--- start PROVIDED MATERIAL ---
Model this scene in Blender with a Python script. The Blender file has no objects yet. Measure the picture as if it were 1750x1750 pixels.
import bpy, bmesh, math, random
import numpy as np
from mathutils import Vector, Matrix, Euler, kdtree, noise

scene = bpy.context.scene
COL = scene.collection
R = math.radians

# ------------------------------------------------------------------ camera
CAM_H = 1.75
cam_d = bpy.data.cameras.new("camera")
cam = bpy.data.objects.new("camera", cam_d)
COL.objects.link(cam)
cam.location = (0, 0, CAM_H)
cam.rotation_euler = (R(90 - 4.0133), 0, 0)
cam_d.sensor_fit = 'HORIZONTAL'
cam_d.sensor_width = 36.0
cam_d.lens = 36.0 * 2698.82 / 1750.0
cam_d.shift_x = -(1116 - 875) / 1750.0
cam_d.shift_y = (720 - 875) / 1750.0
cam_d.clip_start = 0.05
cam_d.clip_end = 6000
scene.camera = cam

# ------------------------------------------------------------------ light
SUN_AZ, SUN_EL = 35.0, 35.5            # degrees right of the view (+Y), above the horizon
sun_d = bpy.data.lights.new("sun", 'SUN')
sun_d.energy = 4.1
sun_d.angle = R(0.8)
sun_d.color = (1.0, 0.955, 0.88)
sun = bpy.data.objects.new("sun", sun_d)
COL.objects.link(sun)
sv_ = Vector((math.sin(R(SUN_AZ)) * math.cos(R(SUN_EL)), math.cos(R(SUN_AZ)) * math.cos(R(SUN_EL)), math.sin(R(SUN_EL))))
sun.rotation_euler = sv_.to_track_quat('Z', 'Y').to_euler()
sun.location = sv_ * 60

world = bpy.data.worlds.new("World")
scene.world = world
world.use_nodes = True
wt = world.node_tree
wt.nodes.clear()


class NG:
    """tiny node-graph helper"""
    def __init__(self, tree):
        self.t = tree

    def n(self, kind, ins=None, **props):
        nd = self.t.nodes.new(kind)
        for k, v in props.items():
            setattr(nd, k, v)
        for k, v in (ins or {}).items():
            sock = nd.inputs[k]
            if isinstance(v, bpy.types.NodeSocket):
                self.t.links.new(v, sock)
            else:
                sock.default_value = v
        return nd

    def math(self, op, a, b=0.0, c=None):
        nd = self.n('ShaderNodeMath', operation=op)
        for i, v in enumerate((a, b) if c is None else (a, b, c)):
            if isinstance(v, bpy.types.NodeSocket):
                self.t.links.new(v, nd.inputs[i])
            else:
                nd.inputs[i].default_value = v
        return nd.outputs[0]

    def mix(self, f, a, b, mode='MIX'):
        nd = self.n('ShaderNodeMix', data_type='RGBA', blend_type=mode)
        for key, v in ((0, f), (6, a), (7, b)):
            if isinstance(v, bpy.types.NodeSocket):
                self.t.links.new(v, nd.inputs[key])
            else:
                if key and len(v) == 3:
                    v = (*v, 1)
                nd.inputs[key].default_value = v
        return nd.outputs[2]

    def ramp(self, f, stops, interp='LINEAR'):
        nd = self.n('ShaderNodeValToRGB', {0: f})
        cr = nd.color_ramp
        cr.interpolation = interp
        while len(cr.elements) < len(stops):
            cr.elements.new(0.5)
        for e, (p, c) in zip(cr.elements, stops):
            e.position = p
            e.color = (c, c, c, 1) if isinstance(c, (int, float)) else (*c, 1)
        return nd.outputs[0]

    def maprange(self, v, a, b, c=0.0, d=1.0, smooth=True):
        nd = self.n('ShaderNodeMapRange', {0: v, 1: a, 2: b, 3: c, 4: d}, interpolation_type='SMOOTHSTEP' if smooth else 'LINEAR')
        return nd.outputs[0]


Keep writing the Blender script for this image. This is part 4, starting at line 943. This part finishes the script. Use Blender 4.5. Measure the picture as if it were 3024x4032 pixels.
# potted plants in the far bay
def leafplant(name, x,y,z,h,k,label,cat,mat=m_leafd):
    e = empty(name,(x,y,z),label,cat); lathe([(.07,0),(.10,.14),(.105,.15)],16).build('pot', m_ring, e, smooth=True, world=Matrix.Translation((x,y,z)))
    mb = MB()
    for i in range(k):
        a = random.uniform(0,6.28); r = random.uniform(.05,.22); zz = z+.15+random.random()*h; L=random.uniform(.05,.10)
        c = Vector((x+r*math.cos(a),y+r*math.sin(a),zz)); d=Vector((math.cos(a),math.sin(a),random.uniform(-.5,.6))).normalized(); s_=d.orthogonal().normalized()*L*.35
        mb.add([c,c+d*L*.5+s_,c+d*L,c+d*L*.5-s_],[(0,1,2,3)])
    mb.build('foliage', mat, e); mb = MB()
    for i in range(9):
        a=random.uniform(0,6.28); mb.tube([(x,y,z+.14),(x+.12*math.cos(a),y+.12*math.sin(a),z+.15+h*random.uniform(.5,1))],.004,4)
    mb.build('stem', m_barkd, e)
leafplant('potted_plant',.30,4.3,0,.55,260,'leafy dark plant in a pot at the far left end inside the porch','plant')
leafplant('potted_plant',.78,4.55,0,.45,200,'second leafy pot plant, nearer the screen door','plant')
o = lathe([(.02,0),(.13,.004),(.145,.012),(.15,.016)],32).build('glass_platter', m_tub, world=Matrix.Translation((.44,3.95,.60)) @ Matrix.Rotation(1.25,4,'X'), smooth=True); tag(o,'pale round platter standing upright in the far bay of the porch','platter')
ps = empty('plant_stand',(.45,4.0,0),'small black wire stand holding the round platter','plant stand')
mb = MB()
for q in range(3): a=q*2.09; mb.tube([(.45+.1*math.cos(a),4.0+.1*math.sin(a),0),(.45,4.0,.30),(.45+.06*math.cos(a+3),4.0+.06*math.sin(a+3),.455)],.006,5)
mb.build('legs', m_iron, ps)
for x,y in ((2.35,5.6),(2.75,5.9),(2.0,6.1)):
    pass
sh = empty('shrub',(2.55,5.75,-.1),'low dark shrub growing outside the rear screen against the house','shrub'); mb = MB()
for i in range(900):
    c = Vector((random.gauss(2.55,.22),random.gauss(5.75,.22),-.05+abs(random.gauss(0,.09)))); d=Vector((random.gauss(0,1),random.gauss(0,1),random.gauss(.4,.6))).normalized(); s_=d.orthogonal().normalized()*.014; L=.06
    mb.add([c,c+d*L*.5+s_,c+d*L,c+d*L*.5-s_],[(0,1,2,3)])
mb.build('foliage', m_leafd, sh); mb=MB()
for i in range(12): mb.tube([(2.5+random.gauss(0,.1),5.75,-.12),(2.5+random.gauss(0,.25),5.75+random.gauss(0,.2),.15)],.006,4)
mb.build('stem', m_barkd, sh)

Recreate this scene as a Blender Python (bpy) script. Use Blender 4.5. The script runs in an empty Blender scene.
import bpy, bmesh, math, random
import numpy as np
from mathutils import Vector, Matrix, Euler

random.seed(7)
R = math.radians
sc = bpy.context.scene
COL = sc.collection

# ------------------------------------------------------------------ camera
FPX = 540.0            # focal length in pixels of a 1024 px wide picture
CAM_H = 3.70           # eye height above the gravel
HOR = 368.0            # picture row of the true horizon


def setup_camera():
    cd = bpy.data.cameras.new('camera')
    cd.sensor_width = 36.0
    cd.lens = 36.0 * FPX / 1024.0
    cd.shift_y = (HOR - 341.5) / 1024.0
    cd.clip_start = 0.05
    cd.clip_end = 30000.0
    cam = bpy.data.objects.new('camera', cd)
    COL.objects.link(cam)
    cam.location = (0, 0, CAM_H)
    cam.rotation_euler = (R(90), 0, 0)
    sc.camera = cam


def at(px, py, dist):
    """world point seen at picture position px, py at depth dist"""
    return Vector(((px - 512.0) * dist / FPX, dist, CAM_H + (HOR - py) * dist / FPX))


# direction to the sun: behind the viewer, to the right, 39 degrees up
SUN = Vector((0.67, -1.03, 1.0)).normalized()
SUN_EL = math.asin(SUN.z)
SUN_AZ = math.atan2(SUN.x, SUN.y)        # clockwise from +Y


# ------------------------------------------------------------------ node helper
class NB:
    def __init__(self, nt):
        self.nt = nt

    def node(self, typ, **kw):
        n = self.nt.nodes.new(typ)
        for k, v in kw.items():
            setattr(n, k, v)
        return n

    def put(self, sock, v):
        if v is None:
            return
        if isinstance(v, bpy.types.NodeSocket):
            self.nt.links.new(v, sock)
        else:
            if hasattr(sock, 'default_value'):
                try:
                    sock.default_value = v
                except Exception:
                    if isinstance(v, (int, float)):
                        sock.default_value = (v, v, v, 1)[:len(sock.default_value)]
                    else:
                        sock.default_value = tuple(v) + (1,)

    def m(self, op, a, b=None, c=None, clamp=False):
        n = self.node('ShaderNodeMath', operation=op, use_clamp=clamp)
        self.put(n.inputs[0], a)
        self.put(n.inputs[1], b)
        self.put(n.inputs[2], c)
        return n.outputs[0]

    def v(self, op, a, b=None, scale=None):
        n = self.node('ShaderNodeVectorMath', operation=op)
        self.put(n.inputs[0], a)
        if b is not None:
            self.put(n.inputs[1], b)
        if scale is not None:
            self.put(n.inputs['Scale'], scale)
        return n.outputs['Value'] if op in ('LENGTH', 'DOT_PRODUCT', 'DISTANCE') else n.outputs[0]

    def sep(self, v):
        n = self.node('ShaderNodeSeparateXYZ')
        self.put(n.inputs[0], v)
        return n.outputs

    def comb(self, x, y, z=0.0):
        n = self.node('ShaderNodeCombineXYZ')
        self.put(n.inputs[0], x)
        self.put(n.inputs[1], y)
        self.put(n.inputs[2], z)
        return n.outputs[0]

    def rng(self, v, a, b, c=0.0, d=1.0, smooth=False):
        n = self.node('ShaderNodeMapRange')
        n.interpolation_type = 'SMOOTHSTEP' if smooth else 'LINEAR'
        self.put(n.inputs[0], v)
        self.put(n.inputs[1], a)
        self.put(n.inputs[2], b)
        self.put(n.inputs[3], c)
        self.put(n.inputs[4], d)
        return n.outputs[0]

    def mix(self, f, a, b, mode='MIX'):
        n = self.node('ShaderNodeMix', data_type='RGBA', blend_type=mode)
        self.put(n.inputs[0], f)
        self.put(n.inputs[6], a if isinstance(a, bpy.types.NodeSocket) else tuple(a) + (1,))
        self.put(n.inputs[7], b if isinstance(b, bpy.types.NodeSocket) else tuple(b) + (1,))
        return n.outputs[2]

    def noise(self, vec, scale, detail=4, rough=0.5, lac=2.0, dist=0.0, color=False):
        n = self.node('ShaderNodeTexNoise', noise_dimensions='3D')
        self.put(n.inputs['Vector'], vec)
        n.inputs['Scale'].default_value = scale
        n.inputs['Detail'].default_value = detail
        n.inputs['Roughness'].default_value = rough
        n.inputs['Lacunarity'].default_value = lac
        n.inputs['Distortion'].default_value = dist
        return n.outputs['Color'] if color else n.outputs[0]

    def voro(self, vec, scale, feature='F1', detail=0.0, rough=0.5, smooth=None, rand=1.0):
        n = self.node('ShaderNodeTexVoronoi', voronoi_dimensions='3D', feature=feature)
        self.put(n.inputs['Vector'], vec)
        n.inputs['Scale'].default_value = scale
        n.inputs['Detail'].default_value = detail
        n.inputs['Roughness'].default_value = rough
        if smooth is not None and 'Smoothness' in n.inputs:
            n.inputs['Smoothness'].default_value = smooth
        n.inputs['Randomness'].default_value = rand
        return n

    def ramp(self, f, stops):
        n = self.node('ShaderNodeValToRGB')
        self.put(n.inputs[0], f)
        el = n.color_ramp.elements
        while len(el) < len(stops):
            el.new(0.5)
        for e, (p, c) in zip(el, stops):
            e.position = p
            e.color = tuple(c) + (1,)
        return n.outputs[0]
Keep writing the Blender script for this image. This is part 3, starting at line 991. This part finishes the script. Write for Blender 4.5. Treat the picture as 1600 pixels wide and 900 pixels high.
--- end PROVIDED MATERIAL ---
■ WORK INSTRUCTIONS:
Exactly those lines that run from the line with "Recreate this scene" through the line with "sc.camera = cam" are to be reproduced; both end lines belong to the range.

■ EXERCISE RESPONSE:
Recreate this scene as a Blender Python (bpy) script. Use Blender 4.5. The script runs in an empty Blender scene.
import bpy, bmesh, math, random
import numpy as np
from mathutils import Vector, Matrix, Euler

random.seed(7)
R = math.radians
sc = bpy.context.scene
COL = sc.collection

# ------------------------------------------------------------------ camera
FPX = 540.0            # focal length in pixels of a 1024 px wide picture
CAM_H = 3.70           # eye height above the gravel
HOR = 368.0            # picture row of the true horizon


def setup_camera():
    cd = bpy.data.cameras.new('camera')
    cd.sensor_width = 36.0
    cd.lens = 36.0 * FPX / 1024.0
    cd.shift_y = (HOR - 341.5) / 1024.0
    cd.clip_start = 0.05
    cd.clip_end = 30000.0
    cam = bpy.data.objects.new('camera', cd)
    COL.objects.link(cam)
    cam.location = (0, 0, CAM_H)
    cam.rotation_euler = (R(90), 0, 0)
    sc.camera = cam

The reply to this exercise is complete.